EXERCISE REQUIREMENTS:
Where does the string "from" appear in the records? Copy every line that contains it.

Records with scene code
-- START --

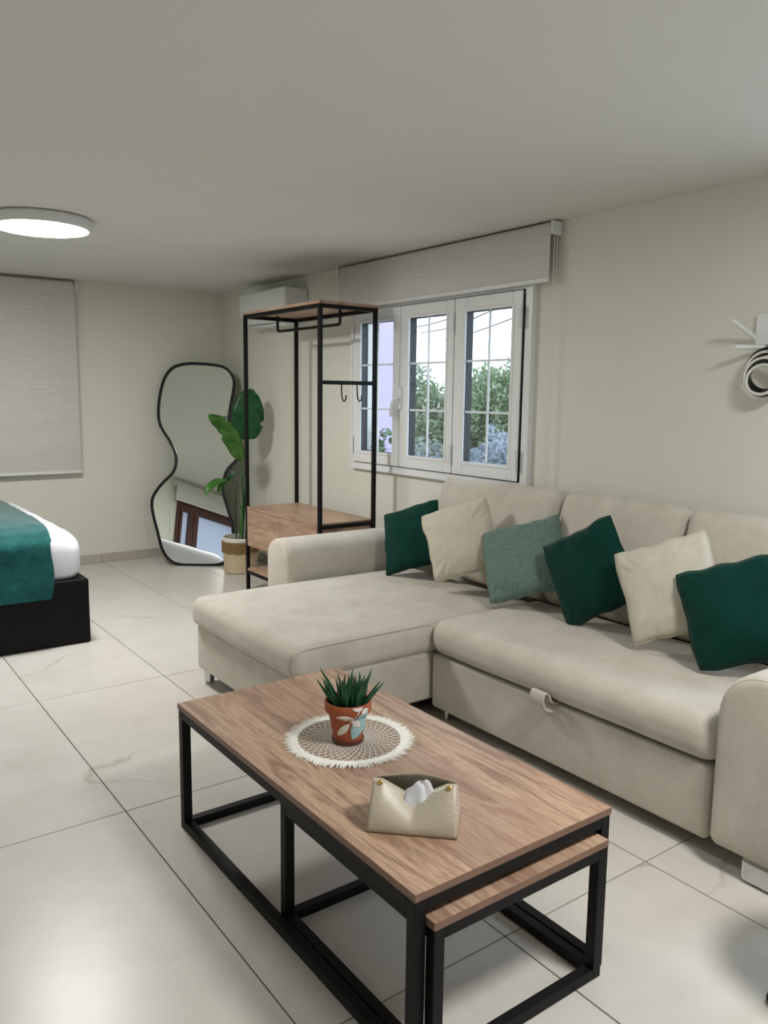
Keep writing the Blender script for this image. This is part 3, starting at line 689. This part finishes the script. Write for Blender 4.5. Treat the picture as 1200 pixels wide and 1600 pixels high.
# ================================================================== COFFEE TABLES
def tbl(name, label, x0, x1, y0, y1, zt, thick, tb, near_bottom, far_bottom):
    root = thing(name, ((x0+x1)/2, (y0+y1)/2, 0), label, 'table', 'nesting coffee tables')
    zb = zt-thick
    top = rb('tabletop', 'oak', root, x0+.0008, x1-.0008, y0+.0008, y1-.0008, zb, zt, .0006)
    b = MB(); q = .0009
    for (a, c, d, f) in ((x0, x0+q, y0, y1), (x1-q, x1, y0, y1), (x0+q, x1-q, y0, y0+q), (x0+q, x1-q, y1-q, y1)): b.box(a, c, d, f, zb+.0005, zt-.0007)
    b.build('edge_band', 'oak_edge', top)
    e = .002
    X0, X1, Y0, Y1 = x0+e, x1-e, y0+e, y1-e
    for (x, y) in ((X0, Y0), (X1-tb, Y0), (X0, Y1-tb), (X1-tb, Y1-tb)): rb('leg', 'black_metal', root, x, x+tb, y, y+tb, 0, zb, .002)
    for x in (X0, X1-tb):
        rb('long_rail', 'black_metal', root, x, x+tb, Y0+tb, Y1-tb, zb-tb, zb, .002)
        rb('floor_rail', 'black_metal', root, x, x+tb, Y0+tb, Y1-tb, 0.001, tb, .002)
    for y, low in ((Y0, near_bottom), (Y1-tb, far_bottom)):
        rb('end_rail', 'black_metal', root, X0+tb, X1-tb, y, y+tb, zb-tb, zb, .002)
        if low: rb('floor_rail', 'black_metal', root, X0+tb, X1-tb, y, y+tb, 0.001, tb, .002)
    return root
tbl('coffee_table', 'large wood-topped coffee table with black square-tube frame', .936, 1.548, 1.152, 2.386, .425, .018, .029, False, True)
tbl('nesting_table', 'smaller wood-topped table tucked beneath the large coffee table', .970, 1.514, 1.130, 1.775, .362, .018, .028, True, True)
for_o = None

# ------------------------------------------------------------------ round mat
ZT = .4252; MC = (1.238, 1.842)
mat_ = thing('table_mat', (MC[0], MC[1], ZT), 'round brown mat with white netting and fringe on coffee table', 'mat')
MB().lathe([(.150, 0), (.152, .0015), (.150, .003), (.01, .0032)], (MC[0], MC[1], ZT), 72).build('woven_disc', 'mat_base', mat_, smooth=30)
b = MB(); NS = 40
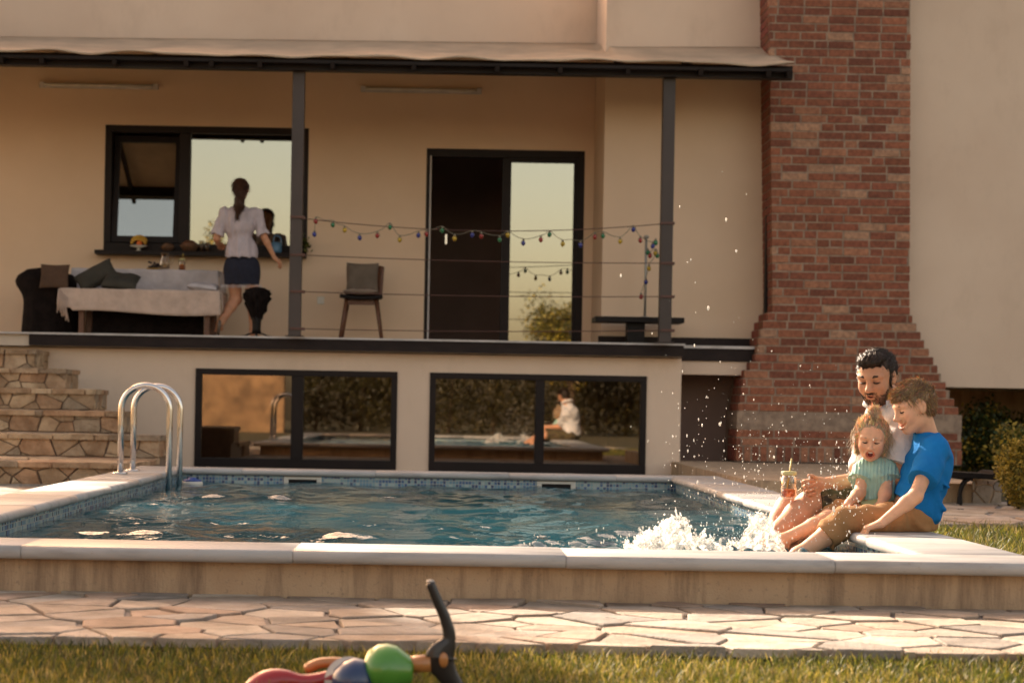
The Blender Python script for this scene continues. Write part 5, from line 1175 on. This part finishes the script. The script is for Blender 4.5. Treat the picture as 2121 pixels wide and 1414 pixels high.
    s = SDF(g(0, 0, 0)-.21, g(0, 0, 0)+.21, .0026); e = lambda p, r, k=.05, sub=False: s.ell(g(*p), np.array(r)*H, A, k*H, sub)
    e((-.085, 0, .15), (.420, .342, .365)); e((.18, 0, .33), (.19, .24, .12), .08); e((.29, 0, .27), (.075, .20, .055), .05); e((-.22, 0, -.04), (.23, .27, .22), .06); e((-.1, 0, .45), (.2, .2, .1), .08)
    e((.44, 0, -.10), (.36, .45, .33), .03, True); e((.30, 0, -.45), (.40, .5, .42), .03, True); s.half(g(-.2, 0, -.25), -A[:, 2])
    for sd in (-1, 1): e((.02, sd*.37, -.03), (.15, .14, .16), .02, True)
    Ai = A.T
    def hn(X, Y, Z):
        u = [X*Ai[i, 0]+Y*Ai[i, 1]+Z*Ai[i, 2] for i in range(3)]; return .0012*np.sin(u[1]*300+3*np.sin(u[0]*50)+u[2]*80)+.0018*np.sin(u[0]*90+u[1]*90+u[2]*50)
    s.disp(hn); hr = finish(s, 'hair', M['hair_boy'], t); strands('hair_strands', fuzz(A, hdc, H, 260, .3, .11, 2, lambda v: v[0] < .8), M['hair_boy'], hr, .0004)
    groom(hr, 6500, .024, lambda p, q: A@np.array((.75, .1, -.15)) if (A.T@q)[2] > .15 else A@np.array((-.1, 0, -1.)), M['st_boy'], 4, .0008, .04, .22, ((1, 1, 1), (.6, .55, .5), (1.4, 1.35, 1.2)))
build_boy()

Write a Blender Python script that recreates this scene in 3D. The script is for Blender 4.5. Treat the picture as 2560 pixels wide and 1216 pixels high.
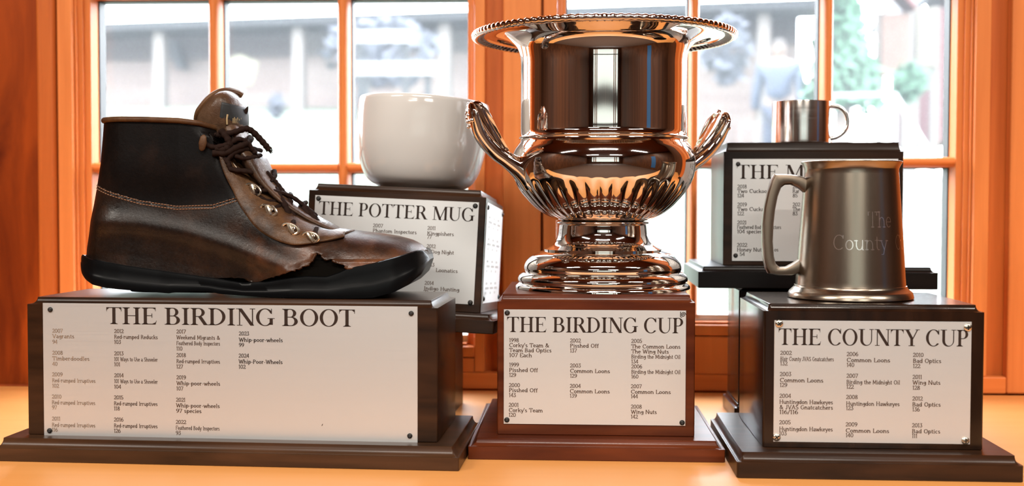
import bpy, math, random
import numpy as np
from mathutils import Vector, Matrix
random.seed(7)
scene = bpy.context.scene
for o in list(bpy.data.objects): bpy.data.objects.remove(o)
COL = scene.collection
PI = math.pi

# ------------------------------------------------------------------ camera, sky, lamps, exposure
IMW, IMH, FPX = 2560, 1216, 2902.5
CAM_Z = 0.206                                   # lens height above the table top (table top is z = 0)
PITCH, ROLL, YAW = 0.0325, -0.0021, 0.0437
R_CAM = Matrix.Rotation(YAW, 3, 'Z') @ Matrix.Rotation(-PITCH, 3, 'X') @ Matrix.Rotation(ROLL, 3, 'Y')
cam_data = bpy.data.cameras.new('camera')
cam = bpy.data.objects.new('camera', cam_data); COL.objects.link(cam)
cam_data.sensor_width = 36.0; cam_data.sensor_fit = 'HORIZONTAL'; cam_data.lens = 36.0 * FPX / IMW
cam_data.clip_start = 0.02; cam_data.clip_end = 200
cam.matrix_world = Matrix.Translation((0, 0, CAM_Z)) @ (R_CAM @ Matrix.Rotation(PI / 2, 3, 'X')).to_4x4()
cam_data.dof.use_dof = True; cam_data.dof.focus_distance = 0.96; cam_data.dof.aperture_fstop = 6.0
scene.camera = cam

world = bpy.data.worlds.new('overcast_sky'); scene.world = world; world.use_nodes = True
wn = world.node_tree.nodes; wl = world.node_tree.links
wn['Background'].inputs['Strength'].default_value = 20.0
wn['Background'].inputs['Color'].default_value = (0.88, 0.94, 1.0, 1)

def area_lamp(name, loc, sx, sy, power, color, rot=(0, 0, 0)):
    d = bpy.data.lights.new(name, 'AREA'); d.shape = 'RECTANGLE'; d.size = sx; d.size_y = sy
    d.energy = power; d.color = color
    o = bpy.data.objects.new(name, d); COL.objects.link(o); o.location = loc; o.rotation_euler = rot
    return o
LAMPS = [(-2.0, -0.7), (0.0, -0.7), (2.0, -0.7), (-1.2, -3.6), (1.2, -3.6)]
for lx, ly in LAMPS:
    area_lamp('fluorescent_tube_light', (lx, ly, 1.83), 1.2, 0.16, 72, (1.0, 0.92, 0.82))

scene.view_settings.view_transform = 'Standard'; scene.view_settings.look = 'None'
scene.view_settings.exposure = 0.0; scene.view_settings.gamma = 1.0
scene.view_settings.use_curve_mapping = False
scene.cycles.max_bounces = 10; scene.cycles.glossy_bounces = 6; scene.cycles.transparent_max_bounces = 12
scene.cycles.diffuse_bounces = 4
scene.cycles.sample_clamp_indirect = 6.0
scene.cycles.caustics_reflective = False; scene.cycles.caustics_refractive = False
try:
    scene.cycles.use_denoising = True
except Exception: pass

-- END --

EXERCISE ANSWER:
The Blender Python script for this scene continues. Write part 5, from line 1175 on. This part finishes the script. The script is for Blender 4.5. Treat the picture as 2121 pixels wide and 1414 pixels high.
from mathutils import Vector, Matrix